The man came toward Jesus. And then Jesus came toward him.

Fr. James Keenan defines mercy is being willing to enter into the chaos of another. It is the movement of the one into the space and life of another. Even if that space is filled with unpleasantness, chaos and risk.

Jesus showed mercy.

This Gospel story, to me… is more about the mercy than the miracle. Or maybe better said: the mercy was the miracle. The mercy was what healed the man. The mercy was what made him clean again.

So, how is this instructive for us?

I believe this demonstrates the importance of reaching out to Jesus, of approaching him, of trusting and of the power of hope.
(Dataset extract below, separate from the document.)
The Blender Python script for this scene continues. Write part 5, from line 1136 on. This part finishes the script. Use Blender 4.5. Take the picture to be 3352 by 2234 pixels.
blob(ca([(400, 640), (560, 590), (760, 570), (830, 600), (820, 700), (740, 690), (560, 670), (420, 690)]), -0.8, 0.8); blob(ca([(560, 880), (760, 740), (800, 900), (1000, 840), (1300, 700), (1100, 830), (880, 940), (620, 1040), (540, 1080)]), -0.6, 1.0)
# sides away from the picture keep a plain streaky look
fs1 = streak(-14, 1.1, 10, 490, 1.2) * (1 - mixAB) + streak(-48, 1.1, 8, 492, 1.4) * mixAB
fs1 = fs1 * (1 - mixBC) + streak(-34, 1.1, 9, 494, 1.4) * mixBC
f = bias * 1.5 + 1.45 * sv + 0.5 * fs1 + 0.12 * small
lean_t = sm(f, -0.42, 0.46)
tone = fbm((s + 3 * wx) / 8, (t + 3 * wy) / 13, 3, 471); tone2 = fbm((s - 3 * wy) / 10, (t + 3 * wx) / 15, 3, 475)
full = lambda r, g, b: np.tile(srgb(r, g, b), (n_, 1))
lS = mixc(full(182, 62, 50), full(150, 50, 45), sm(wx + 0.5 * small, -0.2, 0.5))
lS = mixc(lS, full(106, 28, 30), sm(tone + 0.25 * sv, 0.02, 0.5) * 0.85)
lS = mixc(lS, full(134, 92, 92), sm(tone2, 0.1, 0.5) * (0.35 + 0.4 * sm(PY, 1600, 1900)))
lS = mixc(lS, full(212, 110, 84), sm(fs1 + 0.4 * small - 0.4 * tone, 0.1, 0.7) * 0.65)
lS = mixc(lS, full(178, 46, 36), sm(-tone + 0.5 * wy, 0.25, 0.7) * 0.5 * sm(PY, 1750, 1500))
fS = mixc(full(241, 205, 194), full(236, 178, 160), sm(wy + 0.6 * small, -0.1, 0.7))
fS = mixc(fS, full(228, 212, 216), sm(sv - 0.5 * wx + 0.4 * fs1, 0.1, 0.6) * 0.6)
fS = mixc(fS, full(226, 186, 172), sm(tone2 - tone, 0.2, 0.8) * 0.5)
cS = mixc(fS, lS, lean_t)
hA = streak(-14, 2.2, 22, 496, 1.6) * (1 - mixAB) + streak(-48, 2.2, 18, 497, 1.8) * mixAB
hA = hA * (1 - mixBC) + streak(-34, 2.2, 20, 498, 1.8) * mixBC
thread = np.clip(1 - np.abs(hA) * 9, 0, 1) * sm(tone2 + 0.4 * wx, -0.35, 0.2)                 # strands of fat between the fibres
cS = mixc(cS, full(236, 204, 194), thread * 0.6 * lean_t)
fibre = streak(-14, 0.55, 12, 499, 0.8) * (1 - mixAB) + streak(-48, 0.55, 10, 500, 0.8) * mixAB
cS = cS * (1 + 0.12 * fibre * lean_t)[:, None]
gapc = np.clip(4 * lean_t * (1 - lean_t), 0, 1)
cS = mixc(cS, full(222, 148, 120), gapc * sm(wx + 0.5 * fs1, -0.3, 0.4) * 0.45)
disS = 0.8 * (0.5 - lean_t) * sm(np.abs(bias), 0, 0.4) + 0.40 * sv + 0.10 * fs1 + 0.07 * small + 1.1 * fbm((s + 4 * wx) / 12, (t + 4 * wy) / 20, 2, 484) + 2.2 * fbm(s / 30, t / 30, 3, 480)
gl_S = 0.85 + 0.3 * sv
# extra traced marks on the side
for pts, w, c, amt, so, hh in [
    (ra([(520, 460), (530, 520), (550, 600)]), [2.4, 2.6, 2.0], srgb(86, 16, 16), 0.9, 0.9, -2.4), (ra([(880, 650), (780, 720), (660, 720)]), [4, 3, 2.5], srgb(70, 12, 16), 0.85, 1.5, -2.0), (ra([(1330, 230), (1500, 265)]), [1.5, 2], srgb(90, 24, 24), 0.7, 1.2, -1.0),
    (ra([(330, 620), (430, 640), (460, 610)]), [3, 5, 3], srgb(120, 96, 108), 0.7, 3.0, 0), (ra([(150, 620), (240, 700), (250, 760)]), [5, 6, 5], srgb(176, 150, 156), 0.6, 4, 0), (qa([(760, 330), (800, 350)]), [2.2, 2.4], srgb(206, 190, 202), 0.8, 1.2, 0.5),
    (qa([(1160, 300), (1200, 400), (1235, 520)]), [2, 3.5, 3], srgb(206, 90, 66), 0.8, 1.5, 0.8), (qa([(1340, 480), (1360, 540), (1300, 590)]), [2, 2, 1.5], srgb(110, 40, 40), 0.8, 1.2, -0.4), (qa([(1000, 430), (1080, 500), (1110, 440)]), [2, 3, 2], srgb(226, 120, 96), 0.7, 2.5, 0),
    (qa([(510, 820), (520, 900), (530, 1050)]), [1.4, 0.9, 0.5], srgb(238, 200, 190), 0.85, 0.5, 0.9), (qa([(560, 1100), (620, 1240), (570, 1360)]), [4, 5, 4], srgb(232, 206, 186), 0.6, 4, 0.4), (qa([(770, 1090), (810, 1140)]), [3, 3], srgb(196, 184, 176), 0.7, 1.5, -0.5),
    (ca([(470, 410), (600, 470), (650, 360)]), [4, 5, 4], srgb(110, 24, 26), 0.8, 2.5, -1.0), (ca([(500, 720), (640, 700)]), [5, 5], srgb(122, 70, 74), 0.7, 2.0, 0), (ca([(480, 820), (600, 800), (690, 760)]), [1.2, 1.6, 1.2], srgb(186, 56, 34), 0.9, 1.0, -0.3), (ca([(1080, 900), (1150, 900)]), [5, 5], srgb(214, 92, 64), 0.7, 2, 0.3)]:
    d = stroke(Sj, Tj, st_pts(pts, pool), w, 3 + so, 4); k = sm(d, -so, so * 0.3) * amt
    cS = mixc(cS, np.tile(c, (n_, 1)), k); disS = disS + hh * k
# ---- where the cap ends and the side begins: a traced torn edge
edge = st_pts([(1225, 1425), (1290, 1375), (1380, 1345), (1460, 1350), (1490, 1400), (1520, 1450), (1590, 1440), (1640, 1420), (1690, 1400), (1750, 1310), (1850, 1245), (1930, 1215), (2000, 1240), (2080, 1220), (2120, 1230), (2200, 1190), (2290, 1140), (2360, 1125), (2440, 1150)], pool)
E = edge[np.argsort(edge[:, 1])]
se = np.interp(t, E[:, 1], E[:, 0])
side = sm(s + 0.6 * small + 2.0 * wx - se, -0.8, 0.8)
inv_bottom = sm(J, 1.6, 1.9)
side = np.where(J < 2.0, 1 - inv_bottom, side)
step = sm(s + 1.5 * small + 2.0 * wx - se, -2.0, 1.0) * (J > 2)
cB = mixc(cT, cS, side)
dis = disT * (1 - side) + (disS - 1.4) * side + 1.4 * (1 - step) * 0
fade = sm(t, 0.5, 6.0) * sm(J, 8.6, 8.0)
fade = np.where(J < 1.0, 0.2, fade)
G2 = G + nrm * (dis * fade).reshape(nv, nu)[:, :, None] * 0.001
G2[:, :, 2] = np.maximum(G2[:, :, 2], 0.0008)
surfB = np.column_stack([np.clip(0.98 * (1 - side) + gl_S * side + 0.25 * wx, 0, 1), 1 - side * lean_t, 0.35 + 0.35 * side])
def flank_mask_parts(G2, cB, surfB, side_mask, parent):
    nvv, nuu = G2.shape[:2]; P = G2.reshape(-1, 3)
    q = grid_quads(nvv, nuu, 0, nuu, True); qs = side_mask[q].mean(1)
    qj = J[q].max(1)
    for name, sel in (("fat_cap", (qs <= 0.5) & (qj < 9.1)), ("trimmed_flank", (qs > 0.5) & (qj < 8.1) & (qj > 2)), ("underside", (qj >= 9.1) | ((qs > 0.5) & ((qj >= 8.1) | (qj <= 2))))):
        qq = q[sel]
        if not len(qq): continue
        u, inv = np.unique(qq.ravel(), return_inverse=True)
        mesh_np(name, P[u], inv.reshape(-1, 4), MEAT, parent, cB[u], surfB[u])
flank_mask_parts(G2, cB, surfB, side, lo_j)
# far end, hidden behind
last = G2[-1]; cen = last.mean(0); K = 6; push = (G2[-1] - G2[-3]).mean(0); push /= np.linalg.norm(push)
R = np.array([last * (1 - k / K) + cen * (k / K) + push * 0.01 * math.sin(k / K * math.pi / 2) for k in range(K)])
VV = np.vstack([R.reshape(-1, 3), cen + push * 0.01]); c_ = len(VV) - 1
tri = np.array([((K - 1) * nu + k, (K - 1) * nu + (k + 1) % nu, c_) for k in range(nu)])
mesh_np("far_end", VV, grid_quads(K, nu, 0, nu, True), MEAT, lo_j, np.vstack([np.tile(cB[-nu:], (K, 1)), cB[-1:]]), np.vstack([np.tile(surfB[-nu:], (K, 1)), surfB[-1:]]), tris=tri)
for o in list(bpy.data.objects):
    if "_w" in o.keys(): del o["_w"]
Even if that means there is personal risk, such as the risk of appearing to be out of synch with society and current cultural norms. The risk of seeming different.

And I believe this shows that when we reach out toward Jesus, he will come toward us. Touch us. Heal us. And make us clean. So, we should ask ourselves, how can I reach toward Jesus? How do I move closer?

This could be our prayer: Jesus help me to move closer to you.

Our faith is about having a relationship with Christ. And that is a two-way thing, like all good relationships really. We must move toward Jesus… trusting that Jesus will always move toward us.